A partir de là, voici ma « thèse » : l’émiettement des compétences dans l’urbanisme a donné le pouvoir aux techniciens, la gestion communautaire de l’urbanisme le rendrait aux élus qui ont, pour la plupart, heureusement, pris conscience de l’ampleur des enjeux : la consommation de l’espace et la mobilité.

 

Sur le premier point, il faut arrêter les vœux pieux et se fixer des objectifs quantifiés. Tous les objectifs que l’on se fixe adoptent un rythme d’évolution lent, alors que nous n’avons plus de temps. Aujourd’hui, un changement de registre et de culture s’impose. Les maires ne maîtrisent la gestion locale de l’urbanisme qu’en apparence seulement. Ils sont sous l’emprise totale du technique. L’initiative politique est asphyxiée. Ce qui suppose, au-delà du regroupement au sein d’un pôle urbanisme communautaire, un autre chantier : celui de la valorisation du travail d’équipe des élus communaux-communautaires.

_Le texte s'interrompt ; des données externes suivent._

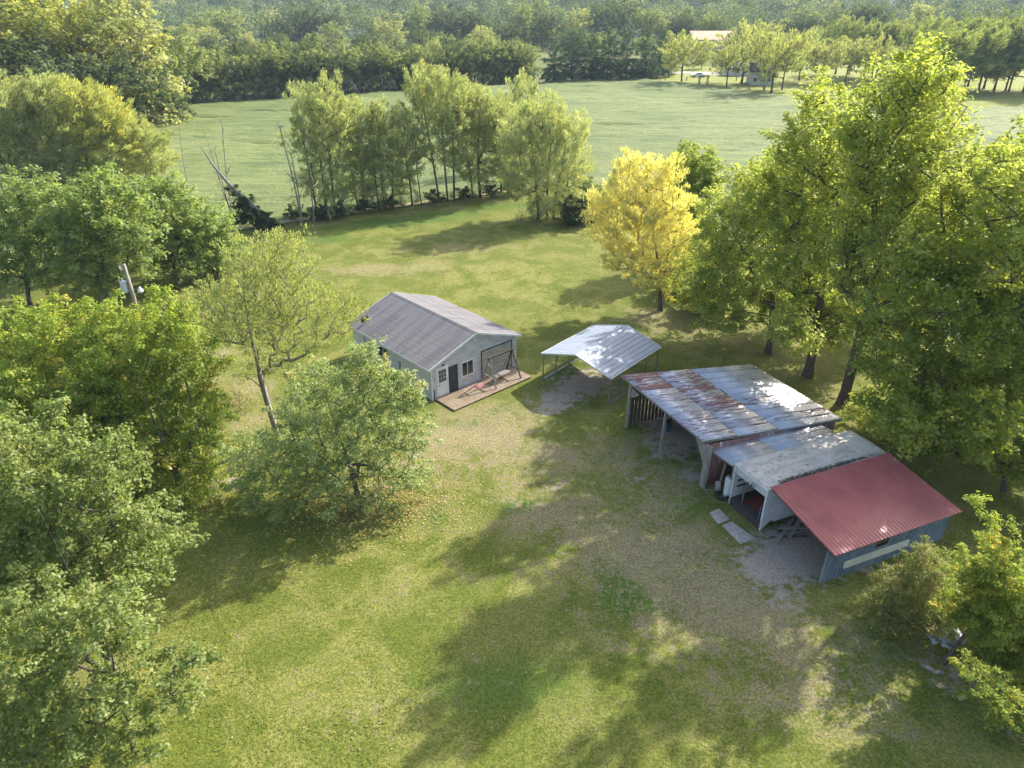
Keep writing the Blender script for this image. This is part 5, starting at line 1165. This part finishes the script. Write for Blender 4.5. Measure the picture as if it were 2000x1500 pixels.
# slanting willow belt at the far right
for k in range(16):
    px = 1640 + k * 27; Y_ = 262 - k * 4.0; far('wd', (px - 1000) / F * (Y_ * math.cos(PITCH) + 12 * math.sin(PITCH)), Y_ + rr.uniform(-3, 3), topY(32 + rr.uniform(-8, 12), Y_), 'slanting willow, ' + ordn(k) + ' from the left in the tall upper right belt', 'willow belt at the upper right', .9)
for k in range(9):
    px = 1790 + k * 30; p_ = at(px, 186 - k * 1.2); far('wd', p_.x, p_.y, topY(48 + rr.uniform(-6, 14), p_.y), 'slanting willow, ' + ordn(k) + ' from the left at the field edge of the upper right belt', 'willow belt at the upper right', 1.0)
# big round trees standing out in the wood
for (px, py0, py, k_, wd_, lab) in ((640, 92, 22, 'd', 1.2, 'round dark tree rising behind the dense row left of centre'), (760, 90, 20, 'g', 1.0, 'round olive tree left of the twin dark trees'), (860, 92, 12, 'd', 1.25, 'large round dark tree above the dense row'), (925, 92, 20, 'd', 1.0, 'smaller dark tree right of the large round one'), (1045, 88, 20, 'g', 1.1, 'grey green round tree left of the pines'), (450, 98, 12, 'g', 1.2, 'broad green tree above the left end of the dense row'), (545, 95, 30, 'd', 1.0, 'dark tree between two round green ones'), (1370, 78, 30, 'y', .8, 'yellowish narrow tree in the wood behind the yard'), (1375, 80, 25, 'd', .9, 'dark tree beside the yellowish narrow one'), (1620, 70, 0, 'c', .9, 'tall pale poplar in the wood above the yard'), (1585, 78, 20, 'd', .9, 'dark tree cluster left of the pale poplar')):
    p_ = at(px, py0); far(k_, p_.x, p_.y, topY(py, p_.y), lab, 'standing out trees of the wood', wd_)
# the nearer wood, tree by tree
cnt = 0
for k in range(400):
    Y_ = 255 + 180 * rr.random() ** .8; X_ = rr.uniform(-.80, .82) * Y_
    px = 1000 + F * X_ / (Y_ * math.cos(PITCH) + 14 * math.sin(PITCH))
    if px > 1040 and px < 1800 and Y_ < 300: continue
    if px < 1040 and Y_ < 215 + .25 * 250 and X_ > -100 and Y_ < 265: continue
    if any(abs(px - c_) < w_ and a_ < Y_ < b_ for c_, w_, a_, b_ in ((1092, 45, 470, 640), (1388, 60, 285, 380))): continue
    cnt += 1
    if cnt > 135: break
    far(rr.choice('ggddlc'), X_, Y_, (rr.choice((9, 10, 12, 13)) if Y_ < 385 else rr.choice((12, 15, 18, 20))) * rr.uniform(.9, 1.1), 'mixed green tree of the wood beyond the soybean field', 'wood beyond the field', rr.uniform(.9, 1.25))
print('wood', cnt)
# the rest of the wood
rng = np.random.RandomState(8); N = 4200
Yw = 410 + 900 * rng.rand(N) ** 1.25; Xw = rng.uniform(-.85, .87, N) * Yw
Zw = hill(Xw, Yw)
Hw = rng.choice([10., 13., 15., 17., 20.], N) * rng.uniform(.9, 1.1, N); Rw = Hw * rng.uniform(.34, .52, N); tw_ = rng.rand(N)
per = 150; idx = np.repeat(np.arange(N), per)
d = nrm(rng.normal(size=(N * per, 3))); d[:, 2] = np.where(rng.rand(N * per) < .75, np.abs(d[:, 2]), d[:, 2]); rad_ = rng.rand(N * per) ** .3
P = np.stack([Xw[idx] + d[:, 0] * Rw[idx] * rad_, Yw[idx] + d[:, 1] * Rw[idx] * rad_, Zw[idx] + Hw[idx] * .58 + d[:, 2] * Hw[idx] * .42 * rad_], 1)
P += .6 * rng.normal(size=P.shape)
sz = np.clip(Yw[idx] / 620, .7, 1.8) * rng.uniform(.8, 1.8, len(P)); nn = nrm(d * .8 + np.array([0, 0, .5]) + rng.normal(size=d.shape) * .35); t_ = nrm(np.cross(nn, rng.normal(size=d.shape))); s_ = np.cross(nn, t_)
V = np.empty((len(P), 4, 3)); V[:, 0] = P - t_ * sz[:, None] / 2; V[:, 1] = P + s_ * sz[:, None] * .4; V[:, 2] = P + t_ * sz[:, None] / 2; V[:, 3] = P - s_ * sz[:, None] * .4
tint = np.clip(.72 * tw_[idx] ** 1.6 + .2 * rng.rand(len(P)) , 0, .84); tint = np.where((tw_[idx] > .93), .97, tint)
M['fw'] = leafmat('far_wood_leaves', (.05, .09, .04), (.24, .29, .13), (.40, .42, .16), .3, .03)
tag(link('far_wood', np_mesh('far_wood', V.reshape(-1, 3), np.arange(len(P) * 4).reshape(-1, 4), tint), M['fw']), 'far off mixed woodland covering the rising hillside', 'wood', kind='stuff')

# ------------------------------------------------------------------ fallen leaves and grass tufts
rng = np.random.RandomState(21)
def scatter(name, cx, cy_, rx, ry, n, size, cols, label, cat, zc=.02):
    P = np.stack([cx + rx * rng.normal(size=n), cy_ + ry * rng.normal(size=n), np.full(n, zc) + rng.rand(n) * .05], 1)
    nn = nrm(np.array([0, 0, 1]) + rng.normal(size=(n, 3)) * .5); t_ = nrm(np.cross(nn, rng.normal(size=(n, 3)))); s_ = np.cross(nn, t_); L = size * (.6 + .8 * rng.rand(n))[:, None]
    V = np.empty((n, 4, 3)); V[:, 0] = P - t_ * L / 2; V[:, 1] = P + s_ * L * .35; V[:, 2] = P + t_ * L / 2; V[:, 3] = P - s_ * L * .35
    tag(link(name, np_mesh(name, V.reshape(-1, 3), np.arange(n * 4).reshape(-1, 4), rng.rand(n) * .8), M[cols]), label, cat, kind='stuff')
M['fallen'] = leafmat('fallen_leaves', (.38, .23, .10), (.52, .40, .17), (.3, .14, .07), .1, .05)
c_ = at(740, 985); scatter('fallen_leaves', c_.x, c_.y, 2.5, 1.7, 4200, .075, 'fallen', 'orange and yellow fallen leaves strewn over grass below the silvery tree', 'leaves')
n = 36000
Yg = 11 + (60 - 11) * rng.rand(n) ** 1.25; Xg = rng.uniform(-.86, .86, n) * (Yg * .9 + 8)
Pg = np.stack([Xg, Yg, 0 * Xg], 1); k = snoise(Pg, .5, 31, 3) > -1
# no tufts inside buildings or on the gravel
def inside(root_loc, ang, x0, x1, y0, y1):
    c, s = math.cos(-ang), math.sin(-ang); dx = Xg - root_loc[0]; dy = Yg - root_loc[1]; u = dx * c - dy * s; v = dx * s + dy * c
    return (u > x0) & (u < x1) & (v > y0) & (v < y1)
k &= ~inside(H0, HA, -.05, Wd + .05, -2.05, Dp + .05); k &= ~inside((cp[0].x, cp[0].y), CA, 0, CW, 0, CD); k &= ~inside((cFR.x, cFR.y), BA, .3, 9.5, -.5, 7.2)
k &= ~inside((tFR.x, tFR.y), TA, -.1, TL, -.1, TW + 2); k &= ~inside((rFR.x, rFR.y), RA, .2, 8, .1, 4.2)
for c4 in ((1404, 1008), (1442, 1040)):
    p_ = at(*c4); k &= (Xg - p_.x) ** 2 + (Yg - p_.y) ** 2 > .55
for (px, py, r_) in ((1080, 790, 1.6), (1330, 880, 1.4), (1560, 1075, 1.6), (1490, 1110, .9)):
    p_ = at(px, py); k &= (Xg - p_.x) ** 2 + (Yg - p_.y) ** 2 > r_ ** 2
Pg = Pg[k]; n = len(Pg); hb = .012 + .015 * rng.rand(n) ** 2; az = rng.rand(n) * 6.28; wv = .02 + .035 * rng.rand(n); dx = np.cos(az) * wv; dy = np.sin(az) * wv; lx = rng.normal(size=n) * .05; ly = rng.normal(size=n) * .05
zg = -.02
V = np.empty((n, 4, 3)); V[:, 0] = Pg + np.stack([-dx, -dy, 0 * dx + zg], 1); V[:, 1] = Pg + np.stack([dx, dy, 0 * dx + zg], 1); V[:, 2] = Pg + np.stack([dx * .5 + lx, dy * .5 + ly, hb], 1); V[:, 3] = Pg + np.stack([-dx * .7 + lx, -dy * .7 + ly, hb * .9], 1)
M['turf'] = leafmat('grass_blades', (.20, .23, .045), (.30, .29, .08), (.42, .36, .17), .5, .02)
tag(link('grass', np_mesh('grass', V.reshape(-1, 3), np.arange(n * 4).reshape(-1, 4), rng.rand(n)), M['turf']), 'short green and straw coloured grass tufts all over the lawn', 'grass', kind='stuff')

#@@HAZE
HAZE = True
if HAZE:
    b = NB('air'); b.t.nodes.remove(b.b); v_ = b.n('VolumePrincipled'); v_.inputs['Density'].default_value = .00017; v_.inputs['Color'].default_value = (.62, .78, 1.0, 1); v_.inputs['Anisotropy'].default_value = 0
    b.l(v_.outputs[0], b.out.inputs['Volume'])
    hz = MB().box(-5200, -320, -6, 5200, 6200, 190).build('haze', b.m); tag(hz, kind='stuff'); tag(hz, 'thin bluish summer haze filling the air over the land', 'haze')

Car s’il est bien un domaine qui ne relève pas, mais pas du tout, de l’action personnelle de tel ou tel élu, c’est bien ce domaine qu’est l’urbanisme, pris au sens global du terme. Quand on essaie d’être un élu qui fabrique de l’urbanisme, on ne cesse d’échanger, de se réunir, de « prendre le pouls », et de participer à une décision collective. Ce qui va bien au-delà de la participation aux réunions de commissions. Il faut à tout prix valoriser au sein de la communauté cette façon d’être et d’agir qui fait du métier d’élu communal un des plus beaux métiers du monde. Ce qui est un véritable défi pour les machines communautaires.

 

Le développement durable peut être l’occasion d’une remise à plat. Bien loin du catastrophisme, il faut considérer qu’il est une chance pour l’urbanisme. Et il en sera le garant dès lors qu’il s’appuiera sur le travail d’équipe des élus communaux et communautaires.